■ Exercise directions
Go from the first line to the line with "p = X(.53, .80);" and return those lines verbatim, ends included.
++++
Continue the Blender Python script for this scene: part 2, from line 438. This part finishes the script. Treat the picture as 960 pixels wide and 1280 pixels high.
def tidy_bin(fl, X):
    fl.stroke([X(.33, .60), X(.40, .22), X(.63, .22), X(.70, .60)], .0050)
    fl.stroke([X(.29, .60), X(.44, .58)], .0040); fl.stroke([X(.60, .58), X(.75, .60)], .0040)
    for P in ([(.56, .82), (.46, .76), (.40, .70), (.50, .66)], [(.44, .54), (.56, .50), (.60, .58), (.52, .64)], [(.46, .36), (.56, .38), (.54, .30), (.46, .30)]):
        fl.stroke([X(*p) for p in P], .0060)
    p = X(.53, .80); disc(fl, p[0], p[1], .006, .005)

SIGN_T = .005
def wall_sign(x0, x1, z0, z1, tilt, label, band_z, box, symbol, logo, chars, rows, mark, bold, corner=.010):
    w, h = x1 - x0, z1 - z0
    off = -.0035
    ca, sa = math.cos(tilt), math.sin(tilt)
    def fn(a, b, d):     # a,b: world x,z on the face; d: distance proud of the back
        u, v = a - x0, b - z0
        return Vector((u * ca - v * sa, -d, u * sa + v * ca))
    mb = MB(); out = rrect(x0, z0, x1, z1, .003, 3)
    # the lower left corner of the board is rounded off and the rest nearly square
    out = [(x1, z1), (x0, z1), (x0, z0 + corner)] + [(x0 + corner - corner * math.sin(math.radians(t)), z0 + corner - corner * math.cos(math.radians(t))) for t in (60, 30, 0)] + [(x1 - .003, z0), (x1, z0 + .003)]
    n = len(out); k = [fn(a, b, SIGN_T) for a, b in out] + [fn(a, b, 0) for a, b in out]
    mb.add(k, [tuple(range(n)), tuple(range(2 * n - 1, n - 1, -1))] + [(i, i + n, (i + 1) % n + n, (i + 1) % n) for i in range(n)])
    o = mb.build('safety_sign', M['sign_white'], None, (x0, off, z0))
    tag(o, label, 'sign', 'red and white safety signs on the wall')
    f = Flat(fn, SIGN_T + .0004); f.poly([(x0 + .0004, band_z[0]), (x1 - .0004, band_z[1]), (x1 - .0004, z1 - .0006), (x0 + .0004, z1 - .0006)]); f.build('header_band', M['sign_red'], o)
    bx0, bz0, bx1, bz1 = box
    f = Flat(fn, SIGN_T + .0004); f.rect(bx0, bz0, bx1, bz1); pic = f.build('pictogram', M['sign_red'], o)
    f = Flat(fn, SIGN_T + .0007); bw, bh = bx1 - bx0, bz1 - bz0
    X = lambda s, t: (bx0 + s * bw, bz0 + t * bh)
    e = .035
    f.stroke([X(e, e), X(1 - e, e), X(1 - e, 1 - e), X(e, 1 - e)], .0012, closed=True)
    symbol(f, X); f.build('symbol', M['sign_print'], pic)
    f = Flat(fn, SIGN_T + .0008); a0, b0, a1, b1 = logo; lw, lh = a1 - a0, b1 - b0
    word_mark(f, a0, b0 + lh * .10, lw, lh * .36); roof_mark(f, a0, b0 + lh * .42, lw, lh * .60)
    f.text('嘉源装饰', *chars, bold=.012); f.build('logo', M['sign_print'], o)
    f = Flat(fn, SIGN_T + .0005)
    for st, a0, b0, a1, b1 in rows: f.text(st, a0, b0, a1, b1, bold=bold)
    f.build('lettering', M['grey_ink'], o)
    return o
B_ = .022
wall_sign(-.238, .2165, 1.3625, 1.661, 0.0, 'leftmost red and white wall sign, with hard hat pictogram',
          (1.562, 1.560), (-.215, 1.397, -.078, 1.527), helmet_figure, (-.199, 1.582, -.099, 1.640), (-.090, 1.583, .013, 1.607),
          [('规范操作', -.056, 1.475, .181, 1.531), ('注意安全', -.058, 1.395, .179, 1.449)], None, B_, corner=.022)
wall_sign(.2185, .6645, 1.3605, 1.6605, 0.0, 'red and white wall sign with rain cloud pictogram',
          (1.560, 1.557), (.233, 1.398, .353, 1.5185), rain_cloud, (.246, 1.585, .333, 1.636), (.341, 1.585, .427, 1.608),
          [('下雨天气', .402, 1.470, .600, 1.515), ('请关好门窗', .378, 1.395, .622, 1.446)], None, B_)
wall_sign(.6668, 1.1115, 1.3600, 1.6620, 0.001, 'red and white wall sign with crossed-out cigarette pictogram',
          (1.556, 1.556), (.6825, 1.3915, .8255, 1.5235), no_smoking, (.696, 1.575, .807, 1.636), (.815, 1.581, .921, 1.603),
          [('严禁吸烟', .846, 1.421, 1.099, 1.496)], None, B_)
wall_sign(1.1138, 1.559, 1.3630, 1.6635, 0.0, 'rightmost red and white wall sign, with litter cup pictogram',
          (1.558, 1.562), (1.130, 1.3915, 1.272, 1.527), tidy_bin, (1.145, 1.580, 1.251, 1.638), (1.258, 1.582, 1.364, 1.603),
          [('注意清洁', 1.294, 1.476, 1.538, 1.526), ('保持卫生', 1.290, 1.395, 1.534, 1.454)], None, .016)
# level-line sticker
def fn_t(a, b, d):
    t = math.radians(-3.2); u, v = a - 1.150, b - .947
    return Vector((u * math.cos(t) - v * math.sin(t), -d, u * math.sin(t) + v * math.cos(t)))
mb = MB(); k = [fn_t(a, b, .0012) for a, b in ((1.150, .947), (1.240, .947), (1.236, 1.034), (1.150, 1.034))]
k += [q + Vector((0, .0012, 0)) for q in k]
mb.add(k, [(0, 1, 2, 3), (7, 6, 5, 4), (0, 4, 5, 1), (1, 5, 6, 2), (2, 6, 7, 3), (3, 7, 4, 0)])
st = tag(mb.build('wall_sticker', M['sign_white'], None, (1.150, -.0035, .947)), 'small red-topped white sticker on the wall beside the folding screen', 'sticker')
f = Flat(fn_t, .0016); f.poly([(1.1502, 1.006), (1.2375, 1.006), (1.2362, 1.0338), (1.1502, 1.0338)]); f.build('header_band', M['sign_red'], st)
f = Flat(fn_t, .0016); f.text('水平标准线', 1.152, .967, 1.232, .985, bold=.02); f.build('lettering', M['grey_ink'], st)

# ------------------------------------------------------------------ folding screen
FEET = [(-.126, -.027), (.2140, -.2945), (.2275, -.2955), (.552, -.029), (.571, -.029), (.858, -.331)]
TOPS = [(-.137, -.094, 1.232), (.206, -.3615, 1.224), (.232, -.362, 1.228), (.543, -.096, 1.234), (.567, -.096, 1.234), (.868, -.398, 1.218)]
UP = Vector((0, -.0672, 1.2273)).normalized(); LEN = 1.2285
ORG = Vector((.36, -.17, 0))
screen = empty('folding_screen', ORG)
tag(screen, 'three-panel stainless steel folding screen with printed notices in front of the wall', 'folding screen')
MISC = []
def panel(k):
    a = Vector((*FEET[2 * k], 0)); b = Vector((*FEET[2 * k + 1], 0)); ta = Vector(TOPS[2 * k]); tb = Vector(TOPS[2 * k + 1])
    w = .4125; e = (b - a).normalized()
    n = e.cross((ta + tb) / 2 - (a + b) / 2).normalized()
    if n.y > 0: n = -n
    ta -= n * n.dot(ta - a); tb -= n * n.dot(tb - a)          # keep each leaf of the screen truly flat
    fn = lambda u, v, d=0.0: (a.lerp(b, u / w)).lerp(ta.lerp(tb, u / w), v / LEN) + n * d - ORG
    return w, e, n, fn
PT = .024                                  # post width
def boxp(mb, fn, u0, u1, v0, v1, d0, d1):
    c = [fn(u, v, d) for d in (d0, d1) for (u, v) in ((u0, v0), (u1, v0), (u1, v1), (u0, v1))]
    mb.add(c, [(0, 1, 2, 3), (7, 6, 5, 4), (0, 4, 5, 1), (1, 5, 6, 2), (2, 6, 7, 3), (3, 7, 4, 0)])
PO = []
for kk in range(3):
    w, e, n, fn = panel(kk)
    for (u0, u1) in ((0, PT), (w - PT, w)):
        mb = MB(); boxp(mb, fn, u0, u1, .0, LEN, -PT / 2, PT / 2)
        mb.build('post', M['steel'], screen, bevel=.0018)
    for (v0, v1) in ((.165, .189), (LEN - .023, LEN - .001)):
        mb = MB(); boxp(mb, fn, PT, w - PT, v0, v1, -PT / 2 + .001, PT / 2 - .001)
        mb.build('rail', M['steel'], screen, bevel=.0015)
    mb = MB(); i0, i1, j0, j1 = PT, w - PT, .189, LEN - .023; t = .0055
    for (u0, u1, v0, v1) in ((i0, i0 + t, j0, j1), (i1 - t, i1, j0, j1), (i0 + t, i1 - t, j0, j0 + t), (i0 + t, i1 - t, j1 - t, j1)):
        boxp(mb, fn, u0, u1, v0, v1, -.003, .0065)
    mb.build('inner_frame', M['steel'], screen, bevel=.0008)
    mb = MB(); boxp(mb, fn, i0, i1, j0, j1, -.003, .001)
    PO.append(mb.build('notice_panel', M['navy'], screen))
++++
■ Reply
Continue the Blender Python script for this scene: part 2, from line 438. This part finishes the script. Treat the picture as 960 pixels wide and 1280 pixels high.
def tidy_bin(fl, X):
    fl.stroke([X(.33, .60), X(.40, .22), X(.63, .22), X(.70, .60)], .0050)
    fl.stroke([X(.29, .60), X(.44, .58)], .0040); fl.stroke([X(.60, .58), X(.75, .60)], .0040)
    for P in ([(.56, .82), (.46, .76), (.40, .70), (.50, .66)], [(.44, .54), (.56, .50), (.60, .58), (.52, .64)], [(.46, .36), (.56, .38), (.54, .30), (.46, .30)]):
        fl.stroke([X(*p) for p in P], .0060)
    p = X(.53, .80); disc(fl, p[0], p[1], .006, .005)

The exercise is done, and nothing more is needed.